Noneto Iberico expands bassist Alexis Cuadrado's ongoing campaign to apply traditional song forms of Spanish Flamenco music to the jazz idiom. His original work was done in a trio format‚ but a Chamber Music America grant allowed him to expand both the music and the band. The result is a glorious nine-piece set performed by a devastating group that features twice the daily requirement of cross-cultural magic.
Not only does the opener "Very Well (Fandango)" give us a long-form introduction to Cuadrado's vision‚ but it also lets us experience the exciting cross-pollination of Cuadrado's musical world. Brad Shepik's guitar and Dan Tepfer's keyboards are well-established in the New York scene Cuadrado frequents‚ but reedman Perico Sambeat is a Spanish import most state-siders haven't experienced until now‚ but it was worth the wait. His soprano sax adds a spicy jazz element to Cuadrado's opening bowed meditation‚ a precursor to a cascading dive into the fandango itself.
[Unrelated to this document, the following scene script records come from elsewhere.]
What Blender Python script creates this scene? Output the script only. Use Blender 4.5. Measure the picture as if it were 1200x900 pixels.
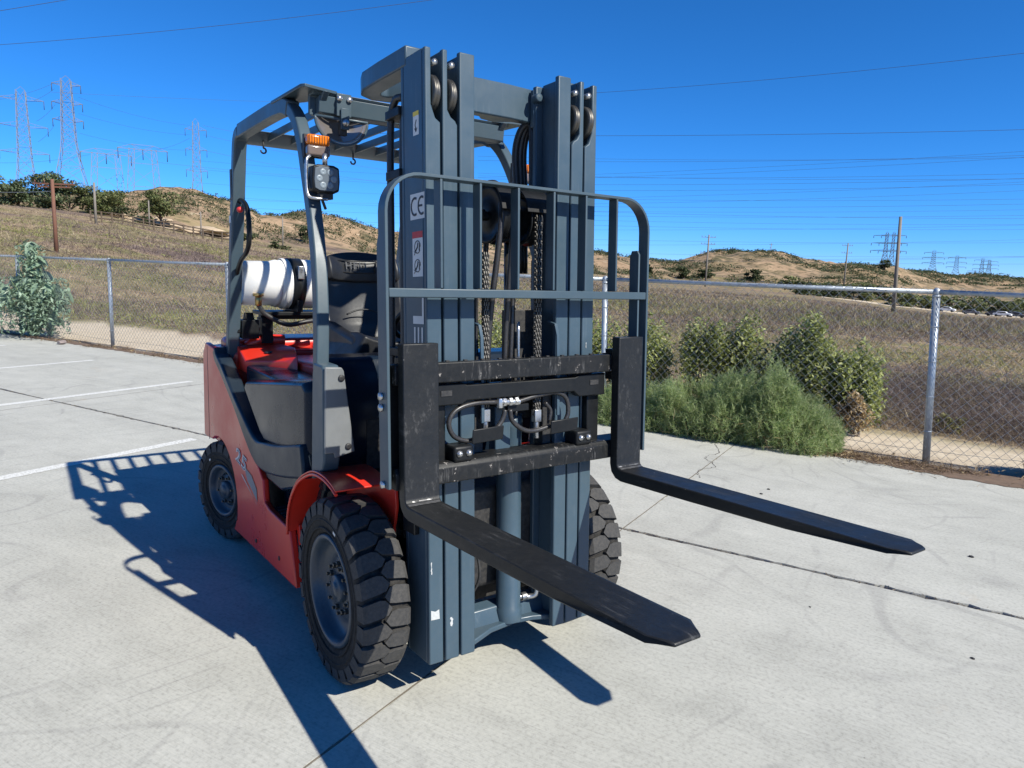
import bpy, bmesh, math, random
import numpy as np
from mathutils import Vector, Matrix, noise

random.seed(7); RNG = np.random.default_rng(7)
for o in list(bpy.data.objects): bpy.data.objects.remove(o)
SC = bpy.context.scene
COL = SC.collection
PI = math.pi

# ---------------------------------------------------------------- camera
CAM = np.array([2.3673, -1.4602, 1.4955])
_y, _p, _r = math.radians(144.8148), math.radians(-8.8727), math.radians(2.0374)
FWD = np.array([math.cos(_y)*math.cos(_p), math.sin(_y)*math.cos(_p), math.sin(_p)])
_rt = np.array([math.sin(_y), -math.cos(_y), 0.]); _up = np.cross(_rt, FWD)
RGT = _rt*math.cos(_r)+_up*math.sin(_r); UPV = -_rt*math.sin(_r)+_up*math.cos(_r)
cd = bpy.data.cameras.new('camera'); cam = bpy.data.objects.new('camera', cd); COL.objects.link(cam)
cd.sensor_width = 36; cd.lens = 842.88/1200*36; cd.clip_start = .05; cd.clip_end = 12000
m = Matrix.Identity(4)
for i in range(3):
    m[i][0] = RGT[i]; m[i][1] = UPV[i]; m[i][2] = -FWD[i]; m[i][3] = CAM[i]
cam.matrix_world = m
SC.camera = cam

# ---------------------------------------------------------------- world, sun, exposure
SUN = Vector((1.06, .315, 1.0)).normalized()
W = bpy.data.worlds.new("World"); SC.world = W; W.use_nodes = True
wn = W.node_tree.nodes; wn.clear()
sky = wn.new('ShaderNodeTexSky'); sky.sky_type = 'NISHITA'; sky.sun_disc = False
sky.sun_elevation = math.asin(SUN.z)
sky.sun_rotation = math.atan2(SUN.x, SUN.y)
sky.altitude = 2000; sky.air_density = .8; sky.dust_density = 0; sky.ozone_density = 1.5
# deep, strongly saturated blue of the photograph: one 3x3 colour matrix on the whole sky
sp_ = wn.new('ShaderNodeSeparateColor'); cb_ = wn.new('ShaderNodeCombineColor'); WL = W.node_tree.links
WL.new(sky.outputs[0], sp_.inputs[0])
for ch, row in enumerate(((1.5, -.83, .04), (0, .95, 0), (0, 0, 1.72))):
    acc = None
    for k, w in enumerate(row):
        if not w: continue
        mm = wn.new('ShaderNodeMath'); mm.operation = 'MULTIPLY_ADD'; mm.inputs[1].default_value = w; mm.inputs[2].default_value = 0
        WL.new(sp_.outputs[k], mm.inputs[0])
        if acc is not None: WL.new(acc, mm.inputs[2])
        acc = mm.outputs[0]
    WL.new(acc, cb_.inputs[ch])
bg = wn.new('ShaderNodeBackground'); bg.inputs[1].default_value = .07
wo = wn.new('ShaderNodeOutputWorld')
WL.new(cb_.outputs[0], bg.inputs[0]); WL.new(bg.outputs[0], wo.inputs[0])
sl = bpy.data.lights.new('sun', 'SUN'); sl.energy = 5.0; sl.angle = math.radians(.53); sl.color = (1, .96, .865)
so = bpy.data.objects.new('sun', sl); COL.objects.link(so)
so.rotation_euler = SUN.to_track_quat('Z', 'Y').to_euler(); so.location = (0, 0, 30)
SC.view_settings.view_transform = 'Standard'; SC.view_settings.look = 'None'
SC.view_settings.exposure = .56; SC.view_settings.gamma = 1

# ---------------------------------------------------------------- materials
MATS = {}
def nt(name):
    mt = bpy.data.materials.new(name); mt.use_nodes = True
    n = mt.node_tree.nodes; l = mt.node_tree.links
    b = n['Principled BSDF']
    return mt, n, l, b
def noise_node(n, l, scale, detail=6, rough=.6, coord='Object', vec=None, stretch=None):
    t = n.new('ShaderNodeTexNoise'); t.inputs['Scale'].default_value = scale
    t.inputs['Detail'].default_value = detail; t.inputs['Roughness'].default_value = rough
    if vec is None:
        tc = n.new('ShaderNodeTexCoord'); vec = tc.outputs[coord]
    if stretch:
        mp = n.new('ShaderNodeMapping'); mp.inputs['Scale'].default_value = stretch
        l.new(vec, mp.inputs[0]); vec = mp.outputs[0]
    l.new(vec, t.inputs['Vector'])
    return t
def ramp(n, l, src, stops):
    r = n.new('ShaderNodeValToRGB'); e = r.color_ramp.elements
    while len(e) < len(stops): e.new(.5)
    for i, (p, c) in enumerate(stops):
        e[i].position = p; e[i].color = (c, c, c, 1) if isinstance(c, (int, float)) else (*c, 1)
    l.new(src, r.inputs[0]); return r
def mix(n, l, fac, a, b, mode='MIX'):
    x = n.new('ShaderNodeMix'); x.data_type = 'RGBA'; x.blend_type = mode
    for s, v in ((x.inputs[0], fac), (x.inputs[6], a), (x.inputs[7], b)):
        if isinstance(v, (int, float)): s.default_value = v
        elif isinstance(v, tuple): s.default_value = (*v, 1)
        else: l.new(v, s)
    return x.outputs[2]
def bump(n, l, b, h, strength=.2, dist=.01):
    bp = n.new('ShaderNodeBump'); bp.inputs['Strength'].default_value = strength; bp.inputs['Distance'].default_value = dist
    l.new(h, bp.inputs['Height']); l.new(bp.outputs[0], b.inputs['Normal'])
def paint(name, col, rough=.4, metal=0., wear=None, dirt=.35, bumpy=.05, scale=6, coat=0., spec=.5, streak=None, sop=.75, scol=(.20, .195, .185)):
    """painted / moulded / bare surface with mottling, dust and optional chips"""
    mt, n, l, b = nt(name)
    a = noise_node(n, l, scale, 8, .65)
    r1 = ramp(n, l, a.outputs[0], [(.3, 1-dirt*.6), (.7, 1+0.0)])
    c = mix(n, l, 1., tuple(col), r1.outputs[0], 'MULTIPLY')
    d = noise_node(n, l, scale*7, 5, .7)
    if wear:
        wcol, thr = wear
        r2 = ramp(n, l, d.outputs[0], [(thr, 0), (thr+.05, 1)])
        c = mix(n, l, r2.outputs[0], c, tuple(wcol))
    dd = ramp(n, l, d.outputs[0], [(.35, 0), (.75, dirt*.22)])
    c = mix(n, l, dd.outputs[0], c, (.32, .28, .23))
    if streak:   # dragged scuffs
        tcs = n.new('ShaderNodeTexCoord'); sn = noise_node(n, l, 1., 5, .75, vec=tcs.outputs['Object'], stretch=streak)
        mk_ = noise_node(n, l, 7, 3, .6, vec=tcs.outputs['Object']); r4 = ramp(n, l, mk_.outputs[0], [(.46, 0), (.60, sop)])
        r3 = ramp(n, l, sn.outputs[0], [(.54, 0), (.66, 1)]); mq = n.new('ShaderNodeMath'); mq.operation = 'MULTIPLY'; l.new(r3.outputs[0], mq.inputs[0]); l.new(r4.outputs[0], mq.inputs[1])
        c = mix(n, l, mq.outputs[0], c, scol)
    b.inputs['Specular IOR Level'].default_value = spec
    l.new(c, b.inputs['Base Color'])
    rr = ramp(n, l, a.outputs[0], [(.3, max(.05, rough-.08)), (.75, min(1, rough+.16))])
    l.new(rr.outputs[0], b.inputs['Roughness'])
    b.inputs['Metallic'].default_value = metal
    if coat: b.inputs['Coat Weight'].default_value = coat; b.inputs['Coat Roughness'].default_value = .12
    if bumpy: bump(n, l, b, d.outputs[0], bumpy, .004)
    MATS[name] = mt; return mt
GREY = paint('mast_paint', (.046, .078, .104), .36, spec=.38, streak=(45, 45, 1.6), sop=.22, scol=(.16, .19, .21), wear=((.3, .33, .35), .74), dirt=.14, bumpy=.03, scale=5)
GREYD = paint('guard_paint', (.050, .078, .097), .38, spec=.38, dirt=.12, bumpy=.04, scale=5)
RED = paint('red_paint', (.60, .026, .012), .32, dirt=.05, bumpy=.01, scale=3, coat=.1)
NAVY = paint('dark_cover', (.008, .015, .026), .20, dirt=.01, bumpy=.006, spec=.18, scale=4)
MOULD = paint('moulded_frame', (.014, .023, .034), .32, dirt=.04, bumpy=.015, scale=4, spec=.25)
COVER = paint('grey_cover', (.16, .17, .175), .5, dirt=.25, bumpy=.05, scale=9)
BLACKP = paint('black_paint', (.007, .008, .009), .42, spec=.25, dirt=.08, bumpy=.08, scale=8, wear=((.16, .155, .15), .70))
CHIPPED = paint('chipped_black', (.008, .009, .010), .45, spec=.25, streak=(60, 70, 9), sop=.5, dirt=.15, bumpy=.2, scale=5, wear=((.24, .22, .2), .63))
DARK = paint('chassis_dark', (.012, .013, .015), .6, dirt=.6, scale=9)
RUBBER = paint('tyre_rubber', (.014, .014, .014), .78, spec=.25, dirt=.45, bumpy=.12, scale=9)
TREADM = paint('tread_rubber', (.036, .036, .036), .82, dirt=.55, bumpy=.15, scale=12)
RIMM = paint('rim_paint', (.032, .052, .072), .38, dirt=.3, scale=14)
STEEL = paint('bright_steel', (.55, .55, .54), .3, metal=.9, dirt=.3, scale=20)
CHAINM = paint('chain_steel', (.10, .095, .085), .38, metal=.7, dirt=.5, scale=30)
HOSE = paint('hose_rubber', (.018, .018, .02), .38, dirt=.5, scale=20)
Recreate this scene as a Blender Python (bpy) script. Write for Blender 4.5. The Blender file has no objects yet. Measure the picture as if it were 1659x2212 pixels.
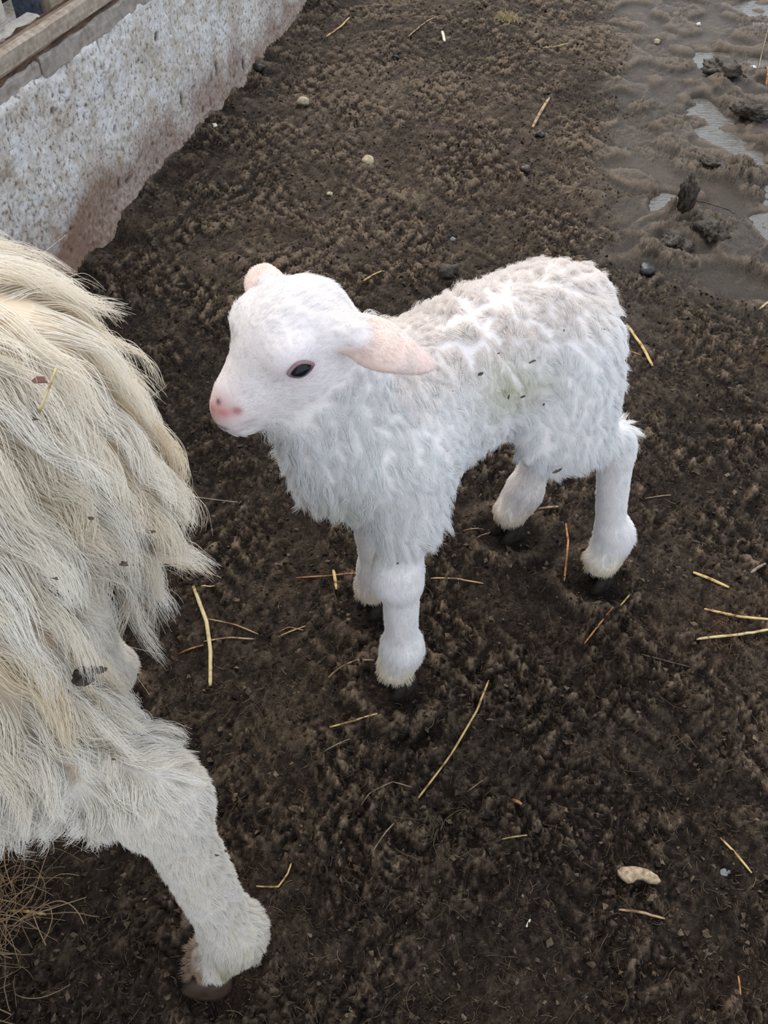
import bpy, math, random
import numpy as np
from mathutils import Vector, Matrix
from mathutils.kdtree import KDTree

# ------------------------------------------------------------------ camera, world, light, exposure
scene = bpy.context.scene
CAM_H, PITCH, FPX, IW, IH = 0.82, math.radians(46), 1800.0, 1659, 2212
cam_data = bpy.data.cameras.new('camera')
cam = bpy.data.objects.new('camera', cam_data)
scene.collection.objects.link(cam)
cam.location = (0, 0, CAM_H)
cam.rotation_euler = (math.pi / 2 - PITCH, 0, 0)
cam_data.sensor_fit = 'VERTICAL'
cam_data.sensor_height = 36.0
cam_data.lens = FPX / IH * 36.0
cam_data.clip_start = 0.01
scene.camera = cam

world = bpy.data.worlds.new('world')
scene.world = world
world.use_nodes = True
bg = world.node_tree.nodes['Background']
bg.inputs['Color'].default_value = (0.80, 0.88, 1.0, 1)
bg.inputs['Strength'].default_value = 0.88

sun_data = bpy.data.lights.new('sun', 'SUN')
sun_data.energy = 1.85
sun_data.angle = math.radians(45)
sun_data.color = (1.0, 0.92, 0.82)
sun = bpy.data.objects.new('sun', sun_data)
scene.collection.objects.link(sun)
sun.rotation_euler = (math.radians(-38), math.radians(-14), 0)   # soft daylight coming from the far side

scene.view_settings.view_transform = 'Standard'
scene.view_settings.look = 'None'
scene.view_settings.exposure = 0.66
scene.view_settings.gamma = 1.0
scene.view_settings.use_curve_mapping = False
scene.cycles.max_bounces = 4
scene.cycles.diffuse_bounces = 3
scene.cycles.glossy_bounces = 2
scene.cycles.transmission_bounces = 2

rng = np.random.default_rng(7)
random.seed(7)

# ------------------------------------------------------------------ helpers
CF = np.array([0, math.cos(PITCH), -math.sin(PITCH)])
CU = np.array([0, math.sin(PITCH), math.cos(PITCH)])
CO = np.array([0, 0, CAM_H])


def on_z(x, y, z=0.0):
    """photo pixel -> the point of the place at height z it shows"""
    d = CF + np.array([1, 0, 0]) * (x - IW / 2) / FPX - CU * (y - IH / 2) / FPX
    return CO + d * ((z - CAM_H) / d[2])


def depth_of(P):
    return float((np.asarray(P) - CO) @ CF)


def link(o, parent=None):
    scene.collection.objects.link(o)
    if parent is not None:
        o.parent = parent
    return o


def tag(o, label=None, cat=None, group=None, kind=None):
    if label: o['label'] = label
    if cat: o['category'] = cat
    if group: o['group'] = group
    if kind: o['kind'] = kind
    return o


def empty(name, loc=(0, 0, 0), rz=0.0):
    o = bpy.data.objects.new(name, None)
    o.empty_display_size = 0.05
    o.location = loc
    o.rotation_euler = (0, 0, rz)
    return link(o)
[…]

Shepik and Tepfer act like sheepherders‚ pulling the piece tighter as the horns add layer on layer of color to music that was pretty bright to start with‚ and then Sambeat's soprano gets downright dangerous.
Sambeat and percussionist Marc Miralta may be new to the rest of us‚ but Avishai Cohen's trumpet is now a divine fact of life‚ and his work on Noneto confirms that the man can do anything he wants: He's blowing and dancing with a vengeance on "Draconium (Tanguillos)" and his easy lines on the unpredictable "Tocar y Parar (Alegrias)" suggest a man playing his horn from a comfortable chair‚ completely at home while he takes care of business. Shepik alternates between fluid acoustic and glowing hollow-body electric for most of the date‚ but his feedback Jones gets amply fed on the free-form intro to "Solo El Sol Sale Siempre Solo (Soleá)."
Since the base of the music is Flamenco‚ it's no surprise Noneto dances like a demon. "Draconium" starts with a complex rhythm that sounds like El Greco stepping out on a Friday night‚ while the handclaps on the "Tocar" practically insist that you get out of your chair. "Por La Minima (Bulerias)" is "merely" insistent‚ in that the seventeen-minutes-plus piece is one big tapestry of pulsing‚ hypnotic figures that rise and fall with the urgency Cuadrado wishes to communicate. It seems to go nowhere‚ but it's a Zen thing. Give it time.
I've never liked the term "World Music." It sounds like a flaccid umbrella term for non-Western music radio programmers don't understand. Occasionally‚ though‚ it attains what should be its real purpose‚ which is describing a moment where music from one culture interacts with music from another to create something new and exciting. In that light‚ Noneto Iberico is truly World Music‚ and while you may not know the steps themselves‚ the music definitely speaks to that light-footed elf inside us all that can't wait to exclaim‚ "I gotta dance!"